Dina Satti of Nur Ceramics

Dina Satti of Nur Ceramics

Dina Nur Satti is a Brooklyn-based ceramic artist and creator behind Nur Ceramics. Originally from Sudan and Somalia, Dina was raised in France and Kenya and has called NYC home for 16 years. She holds a bachelor’s degree in International & Intercultural Studies with a focus on the cultures of Africa and the Middle East. Her pursuit of ceramics was born out of her studies in African art and pre-colonial African societies, and an interest in learning how ritual objects and spatial design elevate experiences.

Dina often travels throughout Africa from Morocco to Ethiopia to meet with communities upholding ancient methods of craft, and to research the use of objects in ceremonial traditions. Dina connected to clay as a medium not only because of a passion for design and ceramics. Ceramics is a vessel, a container through which she explores ideas of personal purpose and growth, as well as our collective transitions, cultural storytelling, and communal rituals.

For Dina, the concept of creating space and surroundings with intention and purpose has long been a part of her life, and she wanted to ensure that the pieces she creates not only carry cultural significance, but that they also make people feel good and function within the context of a home.
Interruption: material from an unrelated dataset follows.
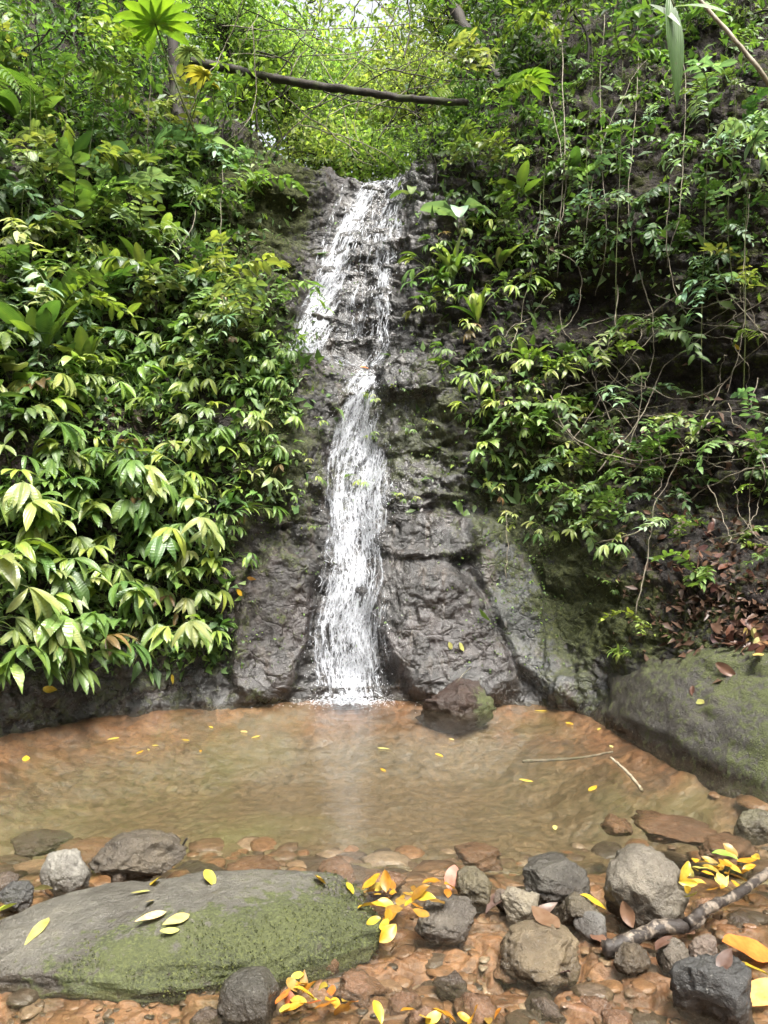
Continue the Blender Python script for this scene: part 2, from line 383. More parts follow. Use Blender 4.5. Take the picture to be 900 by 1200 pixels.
def mat_water():
    t = NT('water'); P = t.pos()
    mp = t.n('ShaderNodeMapping'); t.l(P, mp.inputs[0]); mp.inputs['Scale'].default_value = (1.0, 1.7, 1.0)
    a = t.noise(5, 4, 0.6, vec=mp.outputs[0], dist=0.6); b = t.noise(22, 3, 0.5, vec=mp.outputs[0], dist=0.8)
    h = t.math('ADD', a, t.math('MULTIPLY', b, 0.25))
    wp = t.n('ShaderNodeVectorMath', _operation='SUBTRACT'); t.l(P, wp.inputs[0]); wp.inputs[1].default_value = (-.29, 6.1, 0)
    ln = t.n('ShaderNodeVectorMath', _operation='LENGTH'); t.l(wp.outputs[0], ln.inputs[0])
    sn = t.math('SINE', t.math('ADD', t.math('MULTIPLY', ln.outputs['Value'], 42.0), t.math('MULTIPLY', a, 9.0)))
    h = t.math('ADD', h, t.math('MULTIPLY', sn, t.ramp(ln.outputs['Value'], [(0.1, 0.22), (1.0, 0.0)])))
    nr = t.bump(h, 0.11, 0.045)
    tr = t.n('ShaderNodeBsdfTransparent'); tr.inputs[0].default_value = (0.93, 0.91, 0.85, 1)
    df = t.n('ShaderNodeBsdfDiffuse'); df.inputs[0].default_value = (0.17, 0.15, 0.11, 1)
    m1 = t.n('ShaderNodeMixShader'); m1.inputs[0].default_value = 0.04
    t.l(tr.outputs[0], m1.inputs[1]); t.l(df.outputs[0], m1.inputs[2])
    gl = t.n('ShaderNodeBsdfGlossy', Roughness=0.06); t.l(nr, gl.inputs['Normal'])
    fr = t.n('ShaderNodeFresnel', IOR=1.38); t.l(nr, fr.inputs['Normal'])
    m2 = t.n('ShaderNodeMixShader'); t.l(t.math('MULTIPLY', fr.outputs[0], 1.25), m2.inputs[0])
    t.l(m1.outputs[0], m2.inputs[1]); t.l(gl.outputs[0], m2.inputs[2])
    return t.done(m2.outputs[0])

def mat_fall():
    t = NT('falling_water'); P = t.pos()
    fl = t.attr('flow'); al = t.attr('across')
    cx = t.n('ShaderNodeCombineXYZ'); t.l(t.math('MULTIPLY', al, 34.0), cx.inputs[0]); t.l(t.math('MULTIPLY', fl, 6.0), cx.inputs[1])
    n = t.noise(0.55, 3, 0.55, vec=cx.outputs[0], dist=0.5)
    c2 = t.n('ShaderNodeCombineXYZ'); t.l(t.math('MULTIPLY', al, 26.0), c2.inputs[0]); t.l(t.math('MULTIPLY', fl, 8.0), c2.inputs[1])
    wn = t.n('ShaderNodeTexNoise', Scale=0.9, Detail=3.0); t.l(c2.outputs[0], wn.inputs['Vector'])
    ws = t.n('ShaderNodeVectorMath', _operation='SCALE'); t.l(wn.outputs['Color'], ws.inputs[0]); ws.inputs['Scale'].default_value = 0.8
    wa = t.n('ShaderNodeVectorMath', _operation='ADD'); t.l(c2.outputs[0], wa.inputs[0]); t.l(ws.outputs[0], wa.inputs[1])
    vo = t.n('ShaderNodeTexVoronoi', Scale=1.0, _feature='DISTANCE_TO_EDGE'); t.l(wa.outputs[0], vo.inputs['Vector'])
    net = t.ramp(vo.outputs['Distance'], [(0.0, 1.0), (0.15, 0.0)])
    vo2 = t.n('ShaderNodeTexVoronoi', Scale=2.3, _feature='DISTANCE_TO_EDGE'); t.l(wa.outputs[0], vo2.inputs['Vector'])
    net2 = t.ramp(vo2.outputs['Distance'], [(0.0, 0.8), (0.17, 0.0)])
    net = t.math('MAXIMUM', net, net2)
    den = t.attr('dens')
    big = t.math('MULTIPLY', t.math('SUBTRACT', n, 0.5), 2.6)
    a = t.math('ADD', t.math('MULTIPLY', net, t.math('ADD', t.math('MULTIPLY', den, 0.95), big)), t.math('ADD', t.math('MULTIPLY', big, 0.55), t.math('SUBTRACT', t.math('MULTIPLY', den, 0.6), 0.38)))
    a = t.math('MULTIPLY', a, t.ramp(den, [(0.0, 0.0), (0.18, 1.0)]))
    a = t.math('MINIMUM', t.math('MAXIMUM', a, 0.0), 0.85)
    p = t.pbr((0.5, 0.52, 0.56), 0.25, 0.5, t.bump(net, 0.4, 0.01))
    tl = t.n('ShaderNodeBsdfTranslucent'); tl.inputs[0].default_value = (0.7, 0.72, 0.76, 1)
    mm = t.n('ShaderNodeMixShader'); mm.inputs[0].default_value = 0.3; t.l(p, mm.inputs[1]); t.l(tl.outputs[0], mm.inputs[2])
    tr = t.n('ShaderNodeBsdfTransparent')
    m = t.n('ShaderNodeMixShader'); t.l(a, m.inputs[0]); t.l(tr.outputs[0], m.inputs[1]); t.l(mm.outputs[0], m.inputs[2])
    return t.done(m.outputs[0])

def mat_strand():
    t = NT('white_water')
    p = t.pbr((0.6, 0.62, 0.66), 0.2, 0.6)
    tl = t.n('ShaderNodeBsdfTranslucent'); tl.inputs[0].default_value = (0.72, 0.74, 0.78, 1)
    mm = t.n('ShaderNodeMixShader'); mm.inputs[0].default_value = 0.35; t.l(p, mm.inputs[1]); t.l(tl.outputs[0], mm.inputs[2])
    return t.done(mm.outputs[0])

def mat_bark(name, a, b, scale=14, rough=0.8, stretch=(1, 1, 0.25)):
    t = NT(name)
    mp = t.n('ShaderNodeMapping'); t.l(t.pos(), mp.inputs[0]); mp.inputs['Scale'].default_value = stretch
    n = t.noise(scale, 6, 0.7, vec=mp.outputs[0]); n2 = t.noise(scale * 0.3, 3, vec=t.pos())
    c = t.mix(t.ramp(n, [(0.35, 0.0), (0.65, 1.0)]), a, b)
    c = t.mix(t.ramp(n2, [(0.52, 0.0), (0.68, 0.55)]), c, (0.05, 0.065, 0.02))
    return t.done(t.pbr(c, rough, 0.4, t.bump(n, 0.6, 0.01)))

def mat_dead():
    t = NT('fallen_leaf'); c = t.n('ShaderNodeObjectInfo').outputs['Color']
    n1 = t.noise(30, 4, 0.6, vec=t.pos()); n2 = t.noise(75, 4, vec=t.pos())
    c1 = t.mix(1.0, c, t.ramp(n1, [(0.3, (0.75, 0.6, 0.5)), (0.6, (1.1, 1.1, 1.1))]), 'MULTIPLY')
    c1 = t.mix(t.math('MULTIPLY', t.ramp(n2, [(0.62, 0.0), (0.72, 1.0)]), 0.6), c1, (0.1, 0.05, 0.02))
    p = t.pbr(c1, 0.42, 0.4)
    tl = t.n('ShaderNodeBsdfTranslucent'); t.l(c1, tl.inputs[0])
    mm = t.n('ShaderNodeMixShader'); mm.inputs[0].default_value = 0.2; t.l(p, mm.inputs[1]); t.l(tl.outputs[0], mm.inputs[2])
    return t.done(mm.outputs[0])

def mat_moss():
    t = NT('moss'); tint = t.attr('tint')
    c = t.ramp(tint, [(0, (0.014, 0.016, 0.007)), (0.6, (0.042, 0.047, 0.014)), (1, (0.1, 0.11, 0.03))])
    return t.done(t.pbr(c, 0.9, 0.2))

M_leaf = mat_leaf('leaf'); M_small = mat_leaf('small_leaf', 0.42, 0.3); M_back = mat_leaf('canopy_leaf', 0.5, 0.58)
M_cliff = mat_cliff(); M_stone = mat_stone(); M_mossy = mat_stone('mossy_stone', True); M_bed = mat_bed()
M_water = mat_water(); M_fall = mat_fall(); M_strand = mat_strand()
M_bark = mat_bark('bark', (0.010, 0.008, 0.006), (0.035, 0.028, 0.021))
M_pale = mat_bark('pale_bark', (0.12, 0.095, 0.06), (0.3, 0.26, 0.19), 20, 0.65)
M_vine = mat_bark('vine_bark', (0.06, 0.05, 0.038), (0.22, 0.19, 0.14), 30, 0.7)
M_stem = mat_bark('green_stem', (0.045, 0.06, 0.015), (0.09, 0.1, 0.03), 30, 0.5)
M_dead = mat_dead(); M_moss = mat_moss()

# ------------------------------------------------------------------ terrain: rock walls of the gully, plus an added rear bank blocking low sky
PLAN = np.array([  # u (pixel column of the waterline for 0..900), x, y, retreat direction x, y
    (-900, -.2, -6.6, 0, -1), (-700, -2.6, -5.6, -.7, -.7), (-500, -4.1, -2.5, -1, 0), (-300, -4.0, 1.5, -1, .15), (-120, -3.3, 3.9, -.8, .6),  # first points: unseen bank added behind the camera to block low sky light
    (0, -2.62, 5.2, -.5, .87), (130, -2.04, 5.78, -.3, .95), (250, -1.33, 6.04, -.15, .99), (350, -.68, 6.18, -.05, 1),
    (450, 0, 6.23, 0, 1), (560, .75, 6.2, .05, 1), (640, 1.3, 6.1, .15, .99), (690, 1.53, 5.75, .2, .98),
    (760, 1.76, 5.1, .35, .93), (830, 1.98, 4.62, .45, .9), (900, 2.24, 4.35, .6, .8), (1000, 2.75, 3.75, .8, .6),
    (1150, 3.6, 2.6, 1, .15), (1400, 3.9, 0, 1, 0), (1550, 4.0, -2.5, 1, 0), (1690, 2.6, -5.6, .7, -.7), (1800, .2, -6.6, 0, -1)], float)  # last points close that added light-blocking bank from the right
TAIL = [(20, 20), (40, 28)]
PROF = {
    -900: [(-.1, -.6), (0, 0), (.1, .4), (.4, 1.5), (.8, 2.5), (1.2, 3.5), (1.7, 4.4), (2.4, 5.4), (3.6, 6.8), (5.6, 9), (9, 13), (20, 22), (40, 30)],
    -120: [(-.1, -.6), (0, 0), (.1, .4), (.4, 1.5), (.8, 2.5), (1.2, 3.5), (1.7, 4.4), (2.4, 5.4), (3.6, 6.8), (5.6, 9), (9, 13), (20, 22), (40, 30)],
    0: [(-.1, -.6), (0, 0), (.08, .4), (.45, 1.5), (.9, 2.5), (1.35, 3.4), (1.9, 4.3), (2.6, 5.3), (3.6, 6.6), (5.5, 8.8), (9, 12.5), (20, 20), (40, 28)],
    150: [(-.1, -.6), (0, 0), (.1, .45), (.5, 1.5), (.9, 2.4), (1.35, 3.2), (1.8, 4.1), (2.5, 5.1), (3.5, 6.3), (5.4, 8.2), (9, 11.5), (20, 18), (40, 26)],
    250: [(-.1, -.6), (0, 0), (.15, .5), (.5, 1.5), (.75, 2.3), (1.15, 3.1), (1.55, 4.0), (2.1, 4.95), (3.2, 5.9), (5.2, 7.2), (9, 9), (20, 12), (40, 18)],
    330: [(-.1, -.6), (0, 0), (.15, .6), (.4, 1.4), (.7, 2.3), (1.1, 3.0), (1.55, 4.0), (2.0, 5.05), (2.8, 5.3), (5, 5.7), (9, 6.6), (20, 9), (40, 14)],
    415: [(-.1, -.6), (0, 0), (.2, .7), (.42, 1.5), (.62, 2.65), (1.1, 3.05), (1.5, 4.1), (2.0, 5.1), (2.8, 5.2), (5, 5.5), (9, 6.3), (20, 9), (40, 14)],
    470: [(-.1, -.6), (0, 0), (.2, .7), (.38, 1.5), (.58, 2.65), (1.0, 3.1), (1.45, 4.1), (1.95, 5.15), (2.8, 5.3), (5, 5.7), (9, 6.6), (20, 9), (40, 14)],
    530: [(-.1, -.6), (0, 0), (.15, .7), (.35, 1.5), (.55, 2.6), (.95, 3.2), (1.3, 4.1), (1.8, 5.2), (2.8, 5.9), (5, 6.8), (9, 9), (20, 14), (40, 22)],
    640: [(-.1, -.6), (0, 0), (.28, .6), (.65, 1.4), (.8, 2.4), (1.0, 3.2), (1.3, 4.2), (1.9, 5.3), (3, 6.8), (5, 9), (9, 12.5), (20, 20), (40, 28)],
    760: [(-.1, -.6), (0, 0), (.32, .5), (.65, .95), (1.2, 1.75), (1.65, 2.9), (1.9, 4.0), (2.5, 5.2), (3.6, 6.8), (5.2, 9.2), (9, 13), (20, 20), (40, 28)],
    900: [(-.1, -.6), (0, 0), (.28, .6), (.6, .92), (1.35, 1.4), (1.9, 2.6), (2.2, 3.7), (2.7, 5), (3.8, 6.6), (5.2, 9.2), (9, 13), (20, 20), (40, 28)],
    1150: [(-.1, -.6), (0, 0), (.1, .5), (.4, 1.5), (.8, 2.5), (1.2, 3.5), (1.7, 4.4), (2.4, 5.4), (3.6, 6.8), (5.6, 9), (9, 13), (20, 22), (40, 30)],
    1800: [(-.1, -.6), (0, 0), (.1, .5), (.4, 1.5), (.8, 2.5), (1.2, 3.5), (1.7, 4.4), (2.4, 5.4), (3.6, 6.8), (5.6, 9), (9, 13), (20, 22), (40, 30)],
}
def smooth1(A, axis, w, it=1):
    k = np.hanning(w + 2)[1:-1]; k /= k.sum()
    for _ in range(it):
        pad = [(0, 0)] * A.ndim; pad[axis] = (w // 2, w // 2)
        A = np.apply_along_axis(lambda v: np.convolve(v, k, 'valid'), axis, np.pad(A, pad, mode='edge'))
    return A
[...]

WHAT INSPIRED THE NUR CERAMICS JOURNEY?

The inception of Nur Ceramics came about somewhat suddenly, about seven years into my career in development at NYC-based nonprofit The Robin Hood Foundation. After spending the entirety of my twenties working there and being part of a social impact-focused community, I started to realize that there was something I was missing in my life. I never had a vehicle that was my own to express ideas that I had on a daily basis, and to share a bigger vision with the world. So I was calling in that thing that would be really special for me. And I knew that there were so many different mediums of art that I felt connected to.

I woke up one morning with ceramics on my mind and after weeks of it coming up again and again, I enrolled in an intro course at Supermud Pottery in the Upper West Side and was hooked right away.

YOUR CREATIONS ARE TIGHTLY WOVEN INTO CULTURE. WHAT DO YOU HOPE TO CONVEY BY SHARING YOUR ART WITH THE WORLD?

As a self-proclaimed cultural anthropology geek, I really enjoy learning about the intersection of culture and art. I think in Western culture, we tend to extract art from our day-to-day experience and not see it as an integral and defining part of our culture. What I think we could learn from traditional cultures is that language, art, oral history and literature, music, adornment, and architecture are all interwoven and come together to create an almost transcendental experience by engaging all of the senses. To truly understand each medium we need to experience it within this wider context.

Some of the most popular Instagram posts that I’ve had lately have been of things that kind of challenge the Western mind. I recently posted a vintage picture of a ceramic artist in the Congo from the 70s or 80s. Seeing a Congolese man in a fine arts institute in the Congo, making not Western pottery but contemporary African masks, kind of created a glitch in people’s systems. Challenging perceptions is really important for me.

WHERE DO YOU FIND YOUR INSPIRATION FOR YOUR PIECES?

The desert has been an endless source of inspiration for me. Desert cultures have some of the most stunning color palettes and patterns in my opinion. I find my inspiration in traditional jewelry, rugs, and ceramics, as well as shapes and colors in nature.


WE LOVE HOW RITUALS SHAPE YOUR DESIGNS AS WELL, TELL US ABOUT THAT.

People always have these stories of being a kid and trying your mom’s makeup on and stuff like that. For me, that experience was watching the women in my life walk with poise and grace as they went through their morning routines or prepared for a family gathering: taking ceramic incense burners around the house, putting oils on, putting incense on their bodies, lighting candles.

These routines seemed, to me, very feminine in a beautiful way. And I realized there was a lot of clay involved — a lot of vessels made of clay. For me, ceramics capture a feeling of femininity that’s really powerful.


WHAT DO YOU LOVE MOST ABOUT LIVING IN NEW YORK?

I love New York because it’s a place where you can belong to many different groups and in my experience opportunities come around faster here than in other cities because everyone is a master networker. I moved here 13 years ago and have many different communities I socialize in. I would say the community that feels most like family is made up of artists, makers, thinkers, musicians, and event producers. Events and gatherings are definitely central to the way we come together because it’s the space where we all get to merge our talents to create something bigger. It’s been amazing seeing all my friends find their artistic calling and after 10 years or more of dedicated work find the success they deserve.